Naturally the question arises as to why people are being put
in prison.
There are various reasons. For robbery, drunkenness, drunken
brawling, for previous convictions, for a word spoken at the
wrong time and place, but many people just don't know the
reason. He was arrested and there he is in prison and I don't
know why. Maybe he knows, but if he doesn't well then the person
in charge of his case or the one who signed his arrest order
ought to. A man is not always in control of his fate.
There used to be a saying, "We are all under the will of
god." Now this saying goes, "We are all under the will
of the NKVD." Oh, what a life! Nothing but trials and
tribulations and there's no end in sight.
...
1/11/1938. There's so much for us to bear and endure, both me
and Mama. I was so shaken by today's news that I forgot all my
elegant expressions. I can't think straight, only isolated words
burst from my chest.
I got to see her today in "Moscow Prison No. 3," as
they call it officially. Tears streamed down from her aged,
wrinkled eyes, she had trouble getting the words out. "The
NKVD troika has sentenced me to eight years." How horrible,
8 years. It's so easy to pronounce, but so hard to live through.
And for what?! The official category is "for concealing
social origins," but how can you call it concealing when
all the official powers knew about her social origin all the way
back in 1934. And they say that there is justice in this world.

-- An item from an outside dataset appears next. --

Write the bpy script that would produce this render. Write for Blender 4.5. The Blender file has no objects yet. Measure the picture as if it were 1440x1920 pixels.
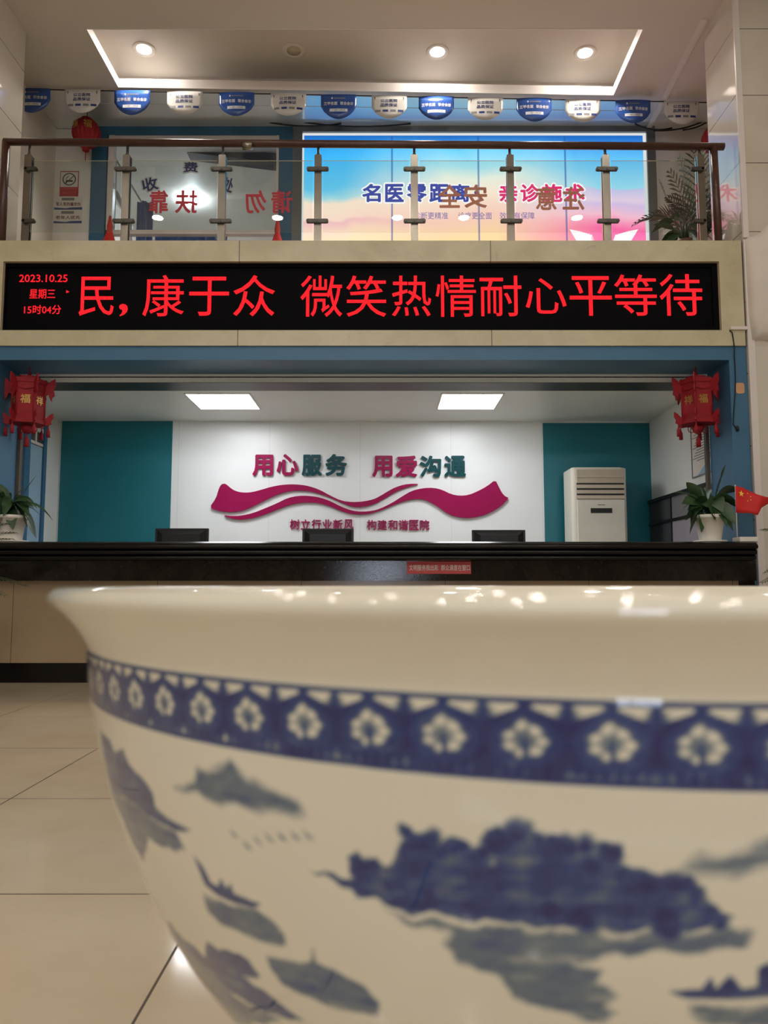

There is no justice in the world anymore, justice died together
with the good people, and the devil will leave in peace the
scoundrels. The law. I'm not an anarchist by nature and I
respect the law, but how can such injustice be done in the name
of the law. They consider her a danger to society. You'd think
they'd caught a bandit, but even bandits get lighter sentences
than that. Well, so what, you can't break down a stone wall with
just your head. Can this be the end of justice on earth. No
there will be justice. Many people have perished in the name of
justice, and as long as society exists, people will be
struggling for justice. Justice will come. The truth will come.